A idade da
filosofia
Falta-me
uma palavra semanticamente precisa para tornar viva à consciência esta
experiência que me é muito familiar. Como eu não a encontre, usarei a palavra fastio para nomeá-la.
Corriqueiramente, sinto fastio de tudo e de todos. E o objeto deste fastio deve
expressar-se assim mesmo, em forma indefinida, pois a experiência do fastio é a
experiência da própria indefinição. “Tudo que atinge a totalidade morre, porque
a morte é uma totalidade alcançada, enquanto a vida é a busca da totalidade”. A
totalização da vida é a vida negada, a saber, é a própria morte. Como busca da
totalidade, como movimento para a totalidade, a vida é, para o homem – ser
inacabado – curso pleno de possibilidades. O homem é excesso absurdo em relação
à vida. A experiência do fastio é, então, esse vislumbre de possibilidades irrealizáveis.
Esse excesso absurdo que é o homem cai, entretanto, sob o peso excessivo da
falta que o atravessa: eis o que considero um homem cansado, enfastiado. O
homem enfastiado é o homem que sucumbe à falta excessiva que o constitui.
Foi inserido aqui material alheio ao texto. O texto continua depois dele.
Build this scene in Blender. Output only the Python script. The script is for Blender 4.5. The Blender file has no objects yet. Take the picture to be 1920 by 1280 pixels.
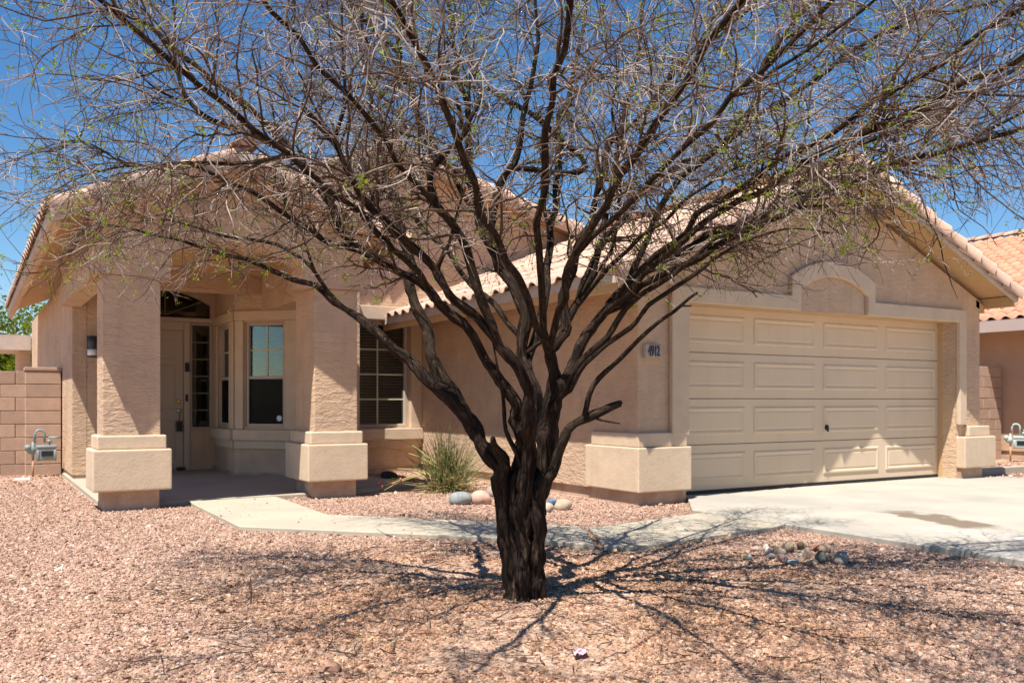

É o
homem que diante de si já nada discerne.
Para
mim – e que seja isto que escreverei muito pessoal -, a filosofia não faz
sentido algum como disciplina a ser ensinada, como matéria para a digestão
cognitiva. Meu encontro com a filosofia se deu como enfrentamento de minha
tragédia, de meu infortúnio. Em Nietzsche – alguns de meus escritos dão disto
testemunho -, encontrei a fórmula da fidelidade a si mesmo como caminho para
superar os estados decadentes de minha consciência e para alcançar algum nível
de grandeza. Na sua VONTADE DE POTÊNCIA, compreendi a necessidade de fazer
durar e crescer a vida, em meio à ruína trágica à qual minha juventude parecia
condenada. É isto a vontade de potência: necessidade de ultrapassar. Mas a
ultrapassagem só poderia dar-se com a condição de que me apossasse
completamente da existência e de mim mesmo.
Durante
muitos anos, eu fora um decadente – e essa compreensão devo a Nietzsche. Mas
não se enganem em depreender daí que eu tenha encontrado paz alguma na
filosofia, tampouco “alimento espiritual”. Não há paz em Nietzsche. Com a
filosofia, eu armei-me para a guerra, fortaleci-me para a luta (luta do ser
contra o não-ser, luta entre o impulso de vida e o impulso de morte), para o
enfrentamento de minha miséria, que compartilho, no entanto, com todo o gênero
humano.
A
filosofia não consola – compreendam bem! Ela até desespera; remove as bengalas
que nos sustentam a vida e diz austeramente: caminha; siga, luta, enfrenta! A
verdade que nos desvela a filosofia tem uma beleza trágica e dura; é crua, é
fria e desola. Não chegou à idade da filosofia quem ainda vive (entenda-se:
quem caminha) ancorado nas promessas metafísicas. A filosofia nada promete,
nada garante (como poderia, se a própria vida, de que se ocupa toda filosofia,
não tem garantias?); a filosofia apenas ensina a viver entre os escombros de
uma existência que é guerra sem trégua entre opostos; apenas ajuda o homem a
encarar seu próprio absurdo nesta sua existência precária que, embora habituada
a toda sorte de ilusões, se sabe finita. Em uma palavra, a filosofia ajuda o
homem a viver num mundo que não lhe foi feito sob medidas, ensina-o a mobilizar,
para tanto, suas próprias forças; ela o ajuda na construção de sua autonomia;
ela o ajuda na experiência de uma vida autêntica, que consiste em realizar-se
enquanto ente absurdo. Apenas os fortes filosofam!
Quanto
aos fracos – aqui é Nietzsche quem o diz também -, estes inventaram as
religiões e as doutrinas metafísicas.